**THE REQUEST**
Repeat the data verbatim.

============

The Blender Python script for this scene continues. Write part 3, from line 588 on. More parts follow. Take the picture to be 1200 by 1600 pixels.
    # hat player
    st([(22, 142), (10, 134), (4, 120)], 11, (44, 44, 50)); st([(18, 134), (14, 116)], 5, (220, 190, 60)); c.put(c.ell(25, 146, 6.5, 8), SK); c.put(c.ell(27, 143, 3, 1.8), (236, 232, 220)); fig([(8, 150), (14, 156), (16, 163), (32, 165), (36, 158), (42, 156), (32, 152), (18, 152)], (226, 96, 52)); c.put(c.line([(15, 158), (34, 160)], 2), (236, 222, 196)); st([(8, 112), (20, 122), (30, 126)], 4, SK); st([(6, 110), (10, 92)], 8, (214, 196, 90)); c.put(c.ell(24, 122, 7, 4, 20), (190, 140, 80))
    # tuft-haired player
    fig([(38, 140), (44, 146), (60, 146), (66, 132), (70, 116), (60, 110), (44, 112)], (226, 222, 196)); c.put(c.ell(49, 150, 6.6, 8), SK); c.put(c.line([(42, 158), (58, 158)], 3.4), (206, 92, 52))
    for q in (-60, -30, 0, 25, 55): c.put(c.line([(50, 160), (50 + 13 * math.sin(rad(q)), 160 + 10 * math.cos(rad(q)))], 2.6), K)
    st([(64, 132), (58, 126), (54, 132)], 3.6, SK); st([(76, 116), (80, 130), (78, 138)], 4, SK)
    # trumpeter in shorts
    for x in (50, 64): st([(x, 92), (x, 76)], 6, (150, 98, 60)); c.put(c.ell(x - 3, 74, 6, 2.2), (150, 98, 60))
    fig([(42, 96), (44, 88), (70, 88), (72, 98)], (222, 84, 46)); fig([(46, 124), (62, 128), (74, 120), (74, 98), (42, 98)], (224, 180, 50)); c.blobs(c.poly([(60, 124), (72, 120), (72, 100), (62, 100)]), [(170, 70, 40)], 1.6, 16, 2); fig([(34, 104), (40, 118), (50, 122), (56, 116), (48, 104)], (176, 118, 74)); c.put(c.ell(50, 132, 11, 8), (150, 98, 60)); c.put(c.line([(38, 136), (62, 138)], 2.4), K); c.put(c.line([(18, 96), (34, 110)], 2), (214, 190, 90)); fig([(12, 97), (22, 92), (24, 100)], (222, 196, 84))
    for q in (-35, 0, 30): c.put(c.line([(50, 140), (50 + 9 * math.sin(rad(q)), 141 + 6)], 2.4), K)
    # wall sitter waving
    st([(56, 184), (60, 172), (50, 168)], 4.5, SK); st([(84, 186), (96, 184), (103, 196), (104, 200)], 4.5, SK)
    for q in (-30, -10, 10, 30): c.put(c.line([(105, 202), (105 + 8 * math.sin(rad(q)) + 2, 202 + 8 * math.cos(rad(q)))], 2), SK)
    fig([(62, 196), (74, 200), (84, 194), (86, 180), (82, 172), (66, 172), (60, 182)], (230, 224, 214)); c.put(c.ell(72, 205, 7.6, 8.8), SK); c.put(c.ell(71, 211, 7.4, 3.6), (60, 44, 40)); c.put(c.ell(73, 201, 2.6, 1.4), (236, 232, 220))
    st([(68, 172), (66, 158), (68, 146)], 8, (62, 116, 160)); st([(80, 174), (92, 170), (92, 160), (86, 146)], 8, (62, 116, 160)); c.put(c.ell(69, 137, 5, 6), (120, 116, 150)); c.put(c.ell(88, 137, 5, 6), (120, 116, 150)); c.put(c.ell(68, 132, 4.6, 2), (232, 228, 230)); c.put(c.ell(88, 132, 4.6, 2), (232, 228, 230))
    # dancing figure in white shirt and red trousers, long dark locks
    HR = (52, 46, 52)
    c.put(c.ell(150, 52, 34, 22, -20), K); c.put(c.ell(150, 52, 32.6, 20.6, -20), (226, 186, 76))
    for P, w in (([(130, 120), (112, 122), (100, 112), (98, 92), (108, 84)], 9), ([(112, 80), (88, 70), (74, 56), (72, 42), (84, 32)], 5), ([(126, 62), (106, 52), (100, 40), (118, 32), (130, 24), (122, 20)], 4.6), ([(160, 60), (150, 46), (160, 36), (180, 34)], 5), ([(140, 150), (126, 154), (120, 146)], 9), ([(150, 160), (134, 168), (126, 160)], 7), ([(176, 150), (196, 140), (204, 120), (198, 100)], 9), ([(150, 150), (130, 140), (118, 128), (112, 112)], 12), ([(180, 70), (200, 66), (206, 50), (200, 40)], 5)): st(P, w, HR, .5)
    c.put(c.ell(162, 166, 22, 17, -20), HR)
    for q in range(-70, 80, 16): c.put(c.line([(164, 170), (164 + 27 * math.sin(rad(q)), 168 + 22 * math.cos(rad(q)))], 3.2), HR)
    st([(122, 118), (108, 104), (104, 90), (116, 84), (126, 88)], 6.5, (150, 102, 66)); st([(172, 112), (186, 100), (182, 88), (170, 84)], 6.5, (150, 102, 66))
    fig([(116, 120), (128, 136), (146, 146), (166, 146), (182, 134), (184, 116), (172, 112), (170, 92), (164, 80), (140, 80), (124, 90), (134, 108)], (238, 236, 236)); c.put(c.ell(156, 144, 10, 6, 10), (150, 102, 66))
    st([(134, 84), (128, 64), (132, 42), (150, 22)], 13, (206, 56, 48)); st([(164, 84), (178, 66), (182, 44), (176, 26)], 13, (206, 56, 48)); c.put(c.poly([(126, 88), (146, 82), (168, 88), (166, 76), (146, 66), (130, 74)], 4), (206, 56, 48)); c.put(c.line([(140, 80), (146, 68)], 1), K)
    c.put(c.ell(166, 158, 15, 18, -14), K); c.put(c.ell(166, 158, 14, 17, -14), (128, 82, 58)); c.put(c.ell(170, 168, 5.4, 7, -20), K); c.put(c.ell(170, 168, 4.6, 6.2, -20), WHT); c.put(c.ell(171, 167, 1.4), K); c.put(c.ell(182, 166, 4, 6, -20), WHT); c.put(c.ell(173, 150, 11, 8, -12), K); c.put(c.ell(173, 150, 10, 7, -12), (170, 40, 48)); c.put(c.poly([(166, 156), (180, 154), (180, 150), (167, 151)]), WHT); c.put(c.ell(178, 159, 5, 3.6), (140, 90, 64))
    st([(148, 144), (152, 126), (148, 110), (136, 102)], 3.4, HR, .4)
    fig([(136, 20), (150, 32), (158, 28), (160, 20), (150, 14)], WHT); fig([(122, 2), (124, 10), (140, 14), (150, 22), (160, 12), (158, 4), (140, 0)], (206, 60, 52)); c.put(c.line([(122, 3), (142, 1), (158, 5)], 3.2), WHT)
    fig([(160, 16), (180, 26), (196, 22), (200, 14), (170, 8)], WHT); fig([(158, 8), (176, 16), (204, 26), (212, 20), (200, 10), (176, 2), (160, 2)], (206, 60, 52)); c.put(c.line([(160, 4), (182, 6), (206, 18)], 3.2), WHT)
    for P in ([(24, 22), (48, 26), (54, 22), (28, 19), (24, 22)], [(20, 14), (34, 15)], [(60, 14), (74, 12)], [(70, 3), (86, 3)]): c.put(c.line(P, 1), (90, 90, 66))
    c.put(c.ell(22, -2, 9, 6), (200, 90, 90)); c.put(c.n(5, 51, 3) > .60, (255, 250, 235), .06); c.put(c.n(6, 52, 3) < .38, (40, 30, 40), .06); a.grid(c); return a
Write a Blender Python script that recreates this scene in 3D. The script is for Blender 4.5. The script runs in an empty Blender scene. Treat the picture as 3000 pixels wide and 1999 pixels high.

============

**RESULT FOR THIS EXERCISE**
The Blender Python script for this scene continues. Write part 3, from line 588 on. More parts follow. Take the picture to be 1200 by 1600 pixels.
    # hat player
    st([(22, 142), (10, 134), (4, 120)], 11, (44, 44, 50)); st([(18, 134), (14, 116)], 5, (220, 190, 60)); c.put(c.ell(25, 146, 6.5, 8), SK); c.put(c.ell(27, 143, 3, 1.8), (236, 232, 220)); fig([(8, 150), (14, 156), (16, 163), (32, 165), (36, 158), (42, 156), (32, 152), (18, 152)], (226, 96, 52)); c.put(c.line([(15, 158), (34, 160)], 2), (236, 222, 196)); st([(8, 112), (20, 122), (30, 126)], 4, SK); st([(6, 110), (10, 92)], 8, (214, 196, 90)); c.put(c.ell(24, 122, 7, 4, 20), (190, 140, 80))
    # tuft-haired player
    fig([(38, 140), (44, 146), (60, 146), (66, 132), (70, 116), (60, 110), (44, 112)], (226, 222, 196)); c.put(c.ell(49, 150, 6.6, 8), SK); c.put(c.line([(42, 158), (58, 158)], 3.4), (206, 92, 52))
    for q in (-60, -30, 0, 25, 55): c.put(c.line([(50, 160), (50 + 13 * math.sin(rad(q)), 160 + 10 * math.cos(rad(q)))], 2.6), K)
    st([(64, 132), (58, 126), (54, 132)], 3.6, SK); st([(76, 116), (80, 130), (78, 138)], 4, SK)
    # trumpeter in shorts
    for x in (50, 64): st([(x, 92), (x, 76)], 6, (150, 98, 60)); c.put(c.ell(x - 3, 74, 6, 2.2), (150, 98, 60))
    fig([(42, 96), (44, 88), (70, 88), (72, 98)], (222, 84, 46)); fig([(46, 124), (62, 128), (74, 120), (74, 98), (42, 98)], (224, 180, 50)); c.blobs(c.poly([(60, 124), (72, 120), (72, 100), (62, 100)]), [(170, 70, 40)], 1.6, 16, 2); fig([(34, 104), (40, 118), (50, 122), (56, 116), (48, 104)], (176, 118, 74)); c.put(c.ell(50, 132, 11, 8), (150, 98, 60)); c.put(c.line([(38, 136), (62, 138)], 2.4), K); c.put(c.line([(18, 96), (34, 110)], 2), (214, 190, 90)); fig([(12, 97), (22, 92), (24, 100)], (222, 196, 84))
    for q in (-35, 0, 30): c.put(c.line([(50, 140), (50 + 9 * math.sin(rad(q)), 141 + 6)], 2.4), K)
    # wall sitter waving
    st([(56, 184), (60, 172), (50, 168)], 4.5, SK); st([(84, 186), (96, 184), (103, 196), (104, 200)], 4.5, SK)
    for q in (-30, -10, 10, 30): c.put(c.line([(105, 202), (105 + 8 * math.sin(rad(q)) + 2, 202 + 8 * math.cos(rad(q)))], 2), SK)
    fig([(62, 196), (74, 200), (84, 194), (86, 180), (82, 172), (66, 172), (60, 182)], (230, 224, 214)); c.put(c.ell(72, 205, 7.6, 8.8), SK); c.put(c.ell(71, 211, 7.4, 3.6), (60, 44, 40)); c.put(c.ell(73, 201, 2.6, 1.4), (236, 232, 220))
    st([(68, 172), (66, 158), (68, 146)], 8, (62, 116, 160)); st([(80, 174), (92, 170), (92, 160), (86, 146)], 8, (62, 116, 160)); c.put(c.ell(69, 137, 5, 6), (120, 116, 150)); c.put(c.ell(88, 137, 5, 6), (120, 116, 150)); c.put(c.ell(68, 132, 4.6, 2), (232, 228, 230)); c.put(c.ell(88, 132, 4.6, 2), (232, 228, 230))
    # dancing figure in white shirt and red trousers, long dark locks
    HR = (52, 46, 52)
    c.put(c.ell(150, 52, 34, 22, -20), K); c.put(c.ell(150, 52, 32.6, 20.6, -20), (226, 186, 76))
    for P, w in (([(130, 120), (112, 122), (100, 112), (98, 92), (108, 84)], 9), ([(112, 80), (88, 70), (74, 56), (72, 42), (84, 32)], 5), ([(126, 62), (106, 52), (100, 40), (118, 32), (130, 24), (122, 20)], 4.6), ([(160, 60), (150, 46), (160, 36), (180, 34)], 5), ([(140, 150), (126, 154), (120, 146)], 9), ([(150, 160), (134, 168), (126, 160)], 7), ([(176, 150), (196, 140), (204, 120), (198, 100)], 9), ([(150, 150), (130, 140), (118, 128), (112, 112)], 12), ([(180, 70), (200, 66), (206, 50), (200, 40)], 5)): st(P, w, HR, .5)
    c.put(c.ell(162, 166, 22, 17, -20), HR)
    for q in range(-70, 80, 16): c.put(c.line([(164, 170), (164 + 27 * math.sin(rad(q)), 168 + 22 * math.cos(rad(q)))], 3.2), HR)
    st([(122, 118), (108, 104), (104, 90), (116, 84), (126, 88)], 6.5, (150, 102, 66)); st([(172, 112), (186, 100), (182, 88), (170, 84)], 6.5, (150, 102, 66))
    fig([(116, 120), (128, 136), (146, 146), (166, 146), (182, 134), (184, 116), (172, 112), (170, 92), (164, 80), (140, 80), (124, 90), (134, 108)], (238, 236, 236)); c.put(c.ell(156, 144, 10, 6, 10), (150, 102, 66))
    st([(134, 84), (128, 64), (132, 42), (150, 22)], 13, (206, 56, 48)); st([(164, 84), (178, 66), (182, 44), (176, 26)], 13, (206, 56, 48)); c.put(c.poly([(126, 88), (146, 82), (168, 88), (166, 76), (146, 66), (130, 74)], 4), (206, 56, 48)); c.put(c.line([(140, 80), (146, 68)], 1), K)
    c.put(c.ell(166, 158, 15, 18, -14), K); c.put(c.ell(166, 158, 14, 17, -14), (128, 82, 58)); c.put(c.ell(170, 168, 5.4, 7, -20), K); c.put(c.ell(170, 168, 4.6, 6.2, -20), WHT); c.put(c.ell(171, 167, 1.4), K); c.put(c.ell(182, 166, 4, 6, -20), WHT); c.put(c.ell(173, 150, 11, 8, -12), K); c.put(c.ell(173, 150, 10, 7, -12), (170, 40, 48)); c.put(c.poly([(166, 156), (180, 154), (180, 150), (167, 151)]), WHT); c.put(c.ell(178, 159, 5, 3.6), (140, 90, 64))
    st([(148, 144), (152, 126), (148, 110), (136, 102)], 3.4, HR, .4)
    fig([(136, 20), (150, 32), (158, 28), (160, 20), (150, 14)], WHT); fig([(122, 2), (124, 10), (140, 14), (150, 22), (160, 12), (158, 4), (140, 0)], (206, 60, 52)); c.put(c.line([(122, 3), (142, 1), (158, 5)], 3.2), WHT)
    fig([(160, 16), (180, 26), (196, 22), (200, 14), (170, 8)], WHT); fig([(158, 8), (176, 16), (204, 26), (212, 20), (200, 10), (176, 2), (160, 2)], (206, 60, 52)); c.put(c.line([(160, 4), (182, 6), (206, 18)], 3.2), WHT)
    for P in ([(24, 22), (48, 26), (54, 22), (28, 19), (24, 22)], [(20, 14), (34, 15)], [(60, 14), (74, 12)], [(70, 3), (86, 3)]): c.put(c.line(P, 1), (90, 90, 66))
    c.put(c.ell(22, -2, 9, 6), (200, 90, 90)); c.put(c.n(5, 51, 3) > .60, (255, 250, 235), .06); c.put(c.n(6, 52, 3) < .38, (40, 30, 40), .06); a.grid(c); return a
Write a Blender Python script that recreates this scene in 3D. The script is for Blender 4.5. The script runs in an empty Blender scene. Treat the picture as 3000 pixels wide and 1999 pixels high.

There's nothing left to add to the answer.